[3D scene scripts]
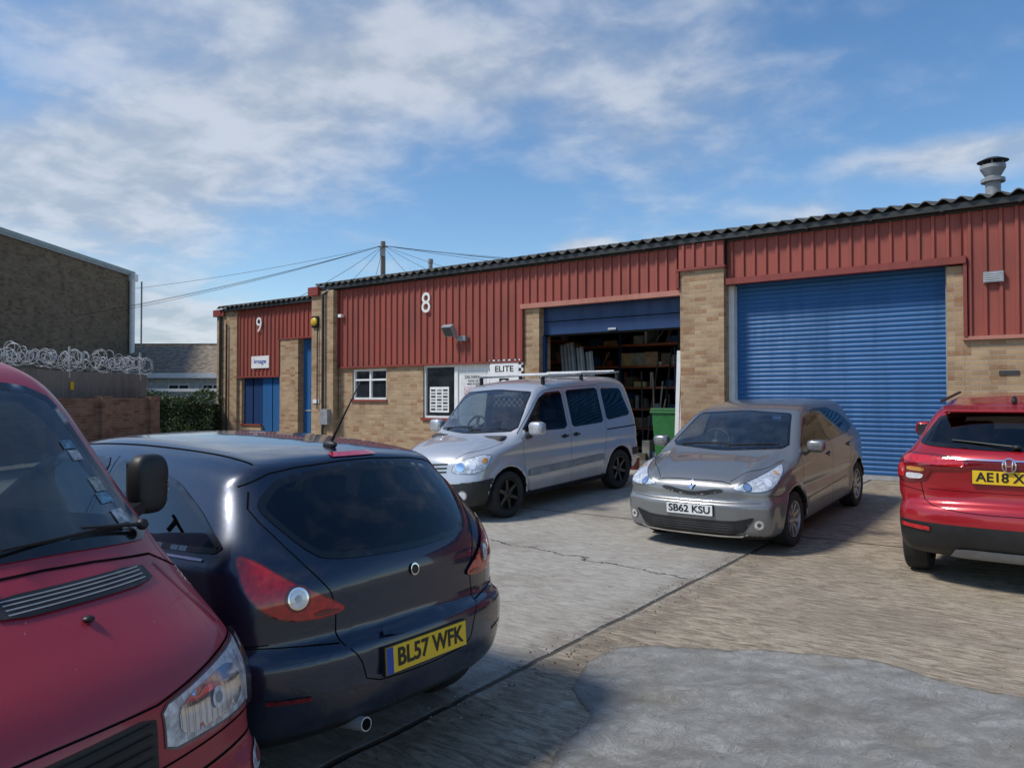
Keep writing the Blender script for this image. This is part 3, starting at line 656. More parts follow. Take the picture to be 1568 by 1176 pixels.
b=MB(); b.ell((-1.35,0,1.59),(.09,.022,.045),BLACKP); b.build('shark_fin_aerial',c.root,smooth=True)
w0=c.ray(180,.05,1.225,.03)[0]; w1=c.ray(180,-.42,1.27,.02)[0]
b=MB(); b.cyl(w0,w1,.012,.006,8,INK); b.ell(tuple(w0),(.03,.035,.02),INK); b.build('rear_wiper',c.root)
for sg in(1,-1):
    b=MB(); b.cyl((.3,sg*.60,1.585),(-1.3,sg*.57,1.585),.014,.014,8,BLACKP); b.build('roof_rail',c.root)
c.mirror(.72,1.0,1.14,REDH); doors(c,[-.13],.3,1.05)
c.wheels((10,.03),RIM)
def hb(C,N):
    m=C[:,2]<.40
    m|=(C[:,0]<-1.6)&(C[:,2]<.60)
    for ax in(1.305,-1.305): m|=(np.sqrt((C[:,0]-ax)**2+(C[:,2]-.335)**2)<.46)&(np.abs(C[:,1])>.6)&(C[:,2]<.78)
    return m
c.finish(REDH,black=hb)
# ---- red van
P=dict(xf=2.38,xr=-2.45,ax=(1.45,-1.45),wr=.32,ar=.38,H=1.90,ty=.78,wsb=1.78,wst=1.42,dw=.76,dz=1.14,sz=1.25,seatx=.75,
 prof=[(-2.35,.28),(-2.45,.5),(-2.45,.9),(-2.43,1.5),(-2.35,1.82),(-2.1,1.9),(-1,1.91),(0,1.90),(.9,1.88),(1.28,1.83),(1.45,1.74),(1.68,1.48),(1.90,1.235),(1.98,1.165),(2.12,1.055),(2.25,.945),(2.31,.85),(2.325,.73),(2.34,.60),(2.375,.54),(2.38,.38),(2.3,.26),(2.1,.2),(1.2,.2),(0,.2),(-1.2,.2)],
 sec=[(.15,.84),(.3,.89),(.55,.92),(.85,.92),(1.1,.90),(1.25,.865),(1.5,.80),(1.75,.73),(1.9,.62)],kr=(.03,.06),kf=(.10,.15),tf=.05,tr=.02,gt=0,k=.09,crease=(.6,.008),flare=.02,crown=.06,h=.019)
c=Car('red_van',(-3.195,2.695),-25,P)
c.patch('windscreen',0,[(-.79,1.20),(-.74,1.40),(-.655,1.72),(0,1.765),(.655,1.72),(.74,1.40),(.79,1.20),(.4,1.225),(0,1.235),(-.4,1.225)],GLV,frit=.03,cut=True,sm=2,r=.12)
c.patch('door_window',90,[(1.6,1.22),(1.25,1.62),(1.1,1.7),(.4,1.7),(.4,1.2)],GL,frit=.03,cut=True,sym=True,sm=1,r=.1)
HL=[(2.29,.40,.72),(2.20,.70,.70),(2.04,.885,.71),(1.98,.895,.885),(2.06,.86,.905),(2.22,.62,.875),(2.29,.40,.845)]
c.patch('headlamp_housing',28,HL,LAMPH,off=.003,sym=True,g=.015,frit=.007,fm=LAMPD,sm=1,r=.12)
c.patch('lamp_reflector',28,[(2.27,.45,.735),(2.14,.74,.72),(2.14,.74,.865),(2.27,.45,.835)],CHROME,off=.007,sym=True,g=.02,sm=2,r=.2)
c.disc('lamp_bulb',28,(2.22,.61,.79),.030,LAMPW,.012); c.disc('bulb_shade',28,(2.22,.61,.79),.016,GREY,.014)
c.seam(28,[(2.12,.765,.875),(2.14,.765,.715)],.010,LAMPH,.012)
for y,x in ((.79,2.1),(.81,2.07),(.83,2.04),(.85,2.01)): c.seam(28,[(x,y,.87),(x,y,.73)],.003,GREY,.008)
for y in(.46,.49,.52,.55,.58,.61,.64,.67,.70): c.seam(28,[(2.26,y,.85),(2.26,y,.73)],.002,GREY,.0150)
c.patch('headlamp_lens',28,HL,LENS,off=.018,sym=True,g=.02,sm=1,r=.12)
c.patch('grille',0,[(-.38,.64),(-.38,.835),(.38,.835),(.38,.64)],BLACKP,off=.004,sm=1,r=.06)
for z in (.67,.70,.73,.76,.79,.817): c.seam(0,[(-.37,z),(.37,z)],.010,RUBBER,.014,sym=False,name='grille_slat')
c.seam(0,[(-.40,.853),(0,.862),(.40,.853)],.006,sym=False); c.seam(28,[(2.29,.40,.853),(2.2,.64,.885),(2.05,.86,.915),(1.98,.9,.91)],.006)
c.seam(0,[(-.9,.61),(-.45,.62),(.45,.62),(.9,.61)],.008,sym=False); c.seam(28,[(2.3,.38,.69),(2.1,.84,.68),(1.95,.92,.685)],.006)
c.seam(0,[(.87,.92),(.81,1.155),(.4,1.195),(0,1.20),(-.4,1.195),(-.81,1.155),(-.87,.92)],.006,sym=False)
c.seam(0,[(.80,.95),(.72,1.14)],.010,REDV,.006)
for y0 in(.12,-.66):
    c.patch('cowl_vent',0,[(y0,1.11),(y0+.54,1.10),(y0+.53,1.15),(y0,1.16)],BLACKP,off=.006,sm=1,r=.15)
    for z in(1.117,1.127,1.137,1.146): c.seam(0,[(y0+.03,z+.002),(y0+.5,z-.004)],.003,GREY,.010,sym=False,name='vent_slat')
b=MB(); p=c.ray(0,.34,1.07,.006)[0]; b.ell(tuple(p),(.016,.016,.01),INK); b.build('washer_jet',c.root,smooth=True)
for y0,y1 in((.74,.22),(.1,-.45)):
    v0=c.ray(0,y0,1.235,.03)[0]; v1=c.ray(0,y1,1.252,.022)[0]; vm=c.ray(0,(y0+y1)/2,1.265,.03)[0]
    b=MB(); b.cyl(v0,vm,.007,.005,8,INK); b.cyl(c.ray(0,y0-.05,1.252,.02)[0],v1,.006,.005,8,INK); b.ell(tuple(v0),(.02,.02,.02),INK); b.build('wiper',c.root)
STK=[pmat('sticker_white',(.36,.38,.40),.5,var=.5,vs=50),pmat('sticker_blue',(.13,.25,.34),.5,var=.5,vs=50),pmat('sticker_pale',(.25,.28,.25),.5,var=.6,vs=50)]
for i,(y,z,w,h) in enumerate([(.725,1.285,.055,.04),(.70,1.35,.06,.022),(.695,1.395,.05,.03),(.665,1.49,.045,.022),(.655,1.525,.05,.018)]):
    c.patch('windscreen_sticker',0,[(y-w,z-h),(y,z-h),(y-h*.25,z+h*.5),(y-w-h*.25,z+h*.5)],STK[i%3],off=.008,sm=0,g=.02)
c.patch('lizard_sticker',28,[(2.2,.74,.56),(2.12,.84,.575),(2.1,.85,.52),(2.2,.73,.50)],STK[0],off=.006,g=.02)
c.patch('lizard_motif',28,[(2.18,.76,.55),(2.14,.81,.56),(2.13,.82,.53),(2.18,.76,.515)],TRIMR,off=.008,g=.02)
c.mirror(1.49,1.02,1.35,BLACKP,(.05,.075,.115),.84)
c.seam(90,[(1.75,.4),(1.8,.9),(1.72,1.2),(1.25,1.68)]); c.handle(.55,1.0,BLACKP)
c.patch('bumper_intake',0,[(-.5,.34),(-.5,.45),(.5,.45),(.5,.34)],BLACKP,off=.004)
b=MB(); b.cyl((.95,-.75,1.97),(.95,.75,1.97),.018,.018,8,BLACKP); b.cyl((-.9,-.75,1.97),(-.9,.75,1.97),.018,.018,8,BLACKP)
for x in(.95,-.9):
    for sg in(1,-1): b.box(x-.03,x+.03,sg*.68-.02,sg*.68+.02,1.85,1.97,BLACKP)
b.build('roof_bars',c.root)
c.wheels((8,.04),RIM); c.finish(REDV)
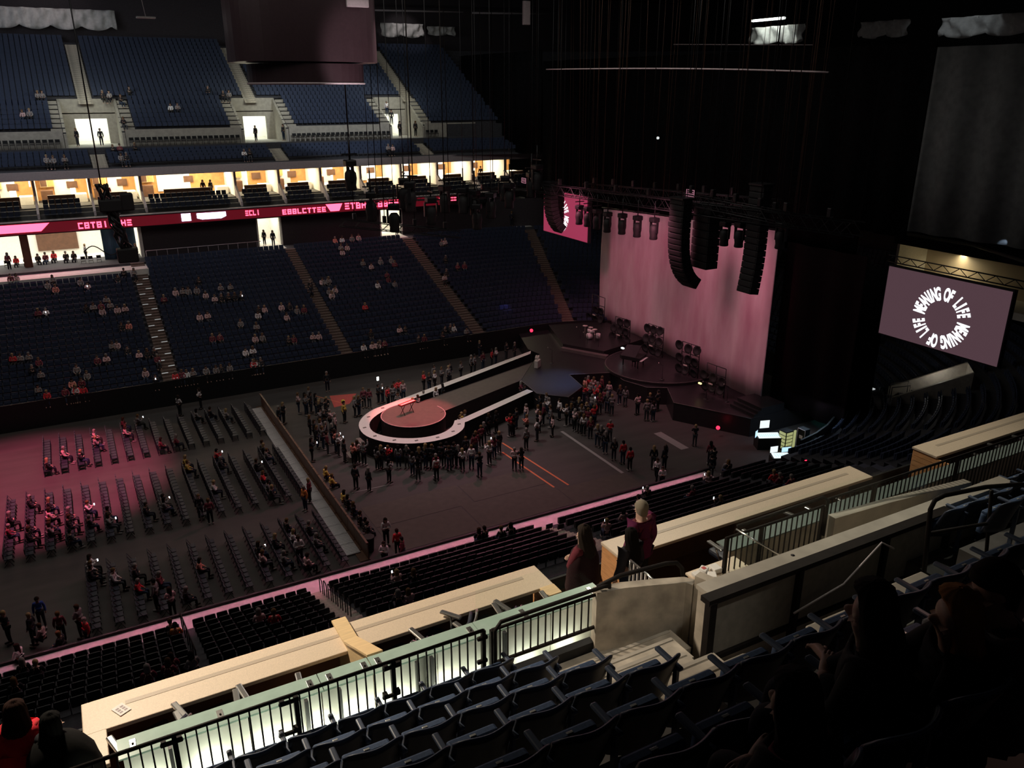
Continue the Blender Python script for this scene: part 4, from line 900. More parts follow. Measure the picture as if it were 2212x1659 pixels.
# ---- lit box at right behind the screen, far corner
p0 = at(1962, 600, x=64); 
rb2 = sroot('lit_box', 'beige lit opening above the right video screen', (66, 42, 9))
A0 = at(1966, 540, x=66); A1 = at(2100, 575, x=66); Zb = at(2030, 605, x=66).z
q = MB(); q.box(68.5, 68.7, A1.y-6, A0.y+.5, Zb-2, A0.z+1.2); struct('back_wall', q, 'counter_band', parent=rb2)
q = MB(); q.box(64.5, 68.7, A0.y, A0.y+.25, Zb-1, A0.z+1); struct('side_wall', q, 'wall_white', parent=rb2)
q = MB(); q.box(64.5, 68.7, A1.y-6, A0.y, Zb-1.5, Zb-.9); struct('floor_slab', q, 'wall_white', parent=rb2)
q = MB(); q.box(64, 69, A1.y-9, A0.y+.3, A0.z+.75, A0.z+1.6); struct('header', q, 'black', parent=rb2)
q = MB(); q.tube([(63.9, A0.y+.5, A0.z+1.75), (63.9, A1.y-1, A0.z+1.75), (60, A1.y-9, A0.z+1.75)], .14, 5); struct('header_edge', q, 'panel_grey', parent=rb2)
light('lit_box_lamp', 'AREA', (67.5, (A0.y+A1.y)/2-.5, A0.z-.6), (68.6, (A0.y+A1.y)/2-.5, Zb-.9), 70, (1, .85, .5), shape='RECTANGLE', size=.6, size_y=4)
for k in range(5):
    p = at(2010+k*13+(k*2), 591+k*4.2, x=65.5); dup(fc, (65.5, p.y, Zb-.9), PI/2, '%s dark chair from left in the beige opening above the screen' % nth(k), 'chairs in the beige opening')
va = math.radians(-47); vn = Vector((math.cos(va), math.sin(va), 0)); vt = Vector((-vn.y, vn.x, 0)); vb = Vector((C2[0], C2[1], 0))+vn*(R0+3.5)
vr = sroot('vomitory', 'grey arena entrance below the right video screen', vb)
def vq(d, s_, z): return vb+vn*d+vt*s_+Vector((0, 0, z))
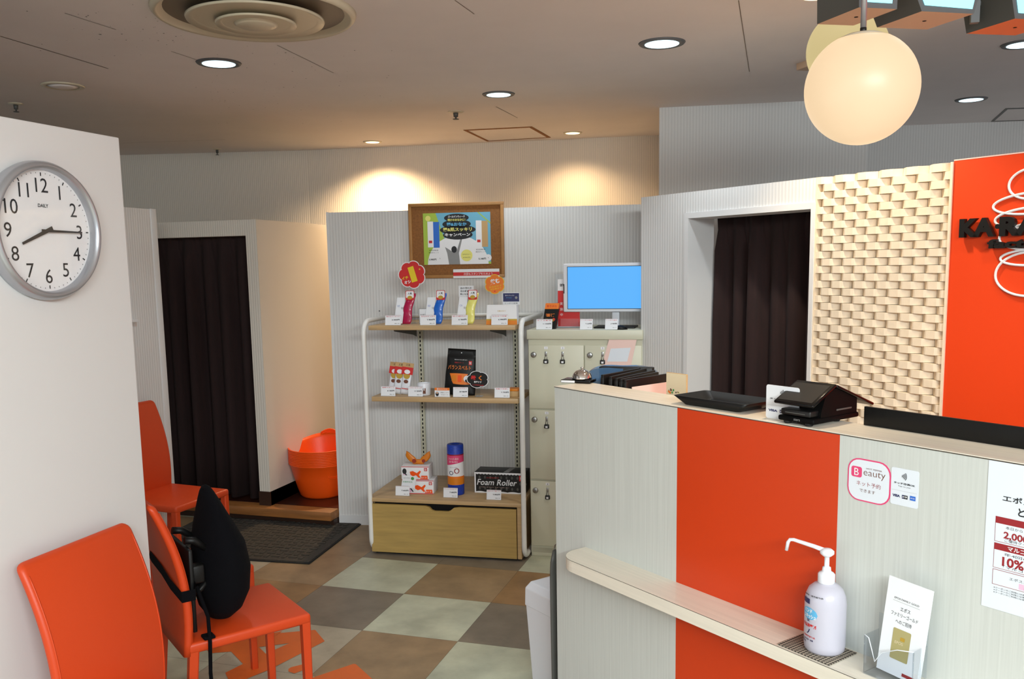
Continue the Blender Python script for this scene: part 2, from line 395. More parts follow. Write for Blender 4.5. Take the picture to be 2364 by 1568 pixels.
# portal wall, tile panel and orange wall: local x along, front faces -y
def onportal(x, y, off=0.): return loc_in(onpl(x, y, PA+PN*off, PN), PA, PROTZ)
m = MB()
SL, SR, HT = .352, 1.079, 1.798
m.box(0, SL, 0, .16, 0, WH, 'wallpaper'); m.box(SL, SR, 0, .16, HT, WH, 'wallpaper'); m.box(SR, 1.0986, 0, .16, 0, WH, 'wallpaper')
struct(m, 'wall_portal', PA, PROTZ)
m = MB()
m.box(SL-.022, SL, -.008, .0, 0, HT+.022, 'paint_white'); m.box(SL, SR, -.008, 0, HT, HT+.022, 'paint_white'); m.box(SR, 1.0986, -.008, 0, 0, HT+.022, 'paint_white')
m.box(SL, SL+.004, -.008, .16, 0, HT, 'paint_white'); m.box(SL, SR, -.008, .16, HT-.004, HT, 'paint_white')
struct(m, 'trim_1', PA, PROTZ)
m = MB(); m.box(-.75, 1.2, .85, .9, 0, 1.9, 'void'); struct(m, 'wall_booth_right_inside', PA, PROTZ)
# wedge tiles
m = MB(); x0, x1 = 1.0986, 1.6835
m.box(x0, x1, .03, .16, 0, WH, 'brick_back_shaded')
rh = .0295; tw = .104; nrow = int(WH/rh)
for r in range(nrow+1):
    zt = WH-r*rh; zb = max(zt-rh+.0015, 0)
    if zt < .5: break
    off = (r % 2)*tw/2
    x = x0+.004-tw/2+off
    while x < x1-.008:
        a, b = max(x+.0008, x0+.004), min(x+tw-.0008, x1-.008)
        if b-a > .008:
            def dep(q):
                t = abs(2*(q-x)/tw-1); return .030*min(1., (1-t)/.60)
            xs = sorted(set([a, b]+[x+tw*j/12 for j in range(13) if a < x+tw*j/12 < b]))
            pts = [(q, .03-dep(q), zt) for q in xs]+[(b, .031, zt), (a, .031, zt)]
            m.prism(pts, (0, 0, -(zt-zb)), 'brick_tile')
        x += tw
m.box(x1-.009, x1, -.006, .16, 0, WH, 'brick_tile'); m.box(x0-.001, x0+.004, -.004, .16, 0, WH, 'brick_tile')
struct(m, 'wall_tile_panel', PA, PROTZ)
m = MB(); m.box(x1, 3.9, .0, .16, 0, WH+.003, 'orange_wall'); m.box(x1, 3.9, -.001, .162, WH+.003, WH+.007, 'light_pink'); struct(m, 'wall_orange', PA, PROTZ)

# ================================================================== CEILING FITTINGS
def downlight(x, y, r, warm, label, lit=True, energy=0, group=None):
    P = onz(x, y, CEIL); c = (P[0], P[1], CEIL)
    t = thing('downlight', label, 'ceiling light', c, group=group)
    m = MB(); m.lathe([(r*.86, -.001), (r*.9, -.006), (r*1.12, -.006), (r*1.18, 0)], 'vent_beige' if warm else 'fixture'); m.build('trim_ring', t)
    m = MB()
    if lit: m.lathe([(0.001, -.0085), (r*.6, -.008), (r*.86, -.0062)], 'lamp_warm' if warm else 'lamp_cool', n=32)
    else: m.lathe([(0.0, -.012), (r*.5, -.010), (r*.88, -.002)], 'ceiling_paint', n=32)
    m.build('lamp_lens' if lit else 'cover_plate', t)
    if energy:
        l = light('SPOT', 'downlight_beam', (P[0], P[1], CEIL-.03), energy, WARM if warm else COOL, (P[0], P[1], 0), spot_size=math.radians(118 if not warm else 140), spot_blend=.6 if not warm else .9, shadow_soft_size=.05)
    return t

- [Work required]
Check each line above for the word "parts" and copy the ones that have it.

- [Response for this exercise]
Keep writing the Blender script for this image. This is part 3, starting at line 656. More parts follow. Take the picture to be 1568 by 1176 pixels.
Continue the Blender Python script for this scene: part 4, from line 900. More parts follow. Measure the picture as if it were 2212x1659 pixels.
Continue the Blender Python script for this scene: part 2, from line 395. More parts follow. Write for Blender 4.5. Take the picture to be 2364 by 1568 pixels.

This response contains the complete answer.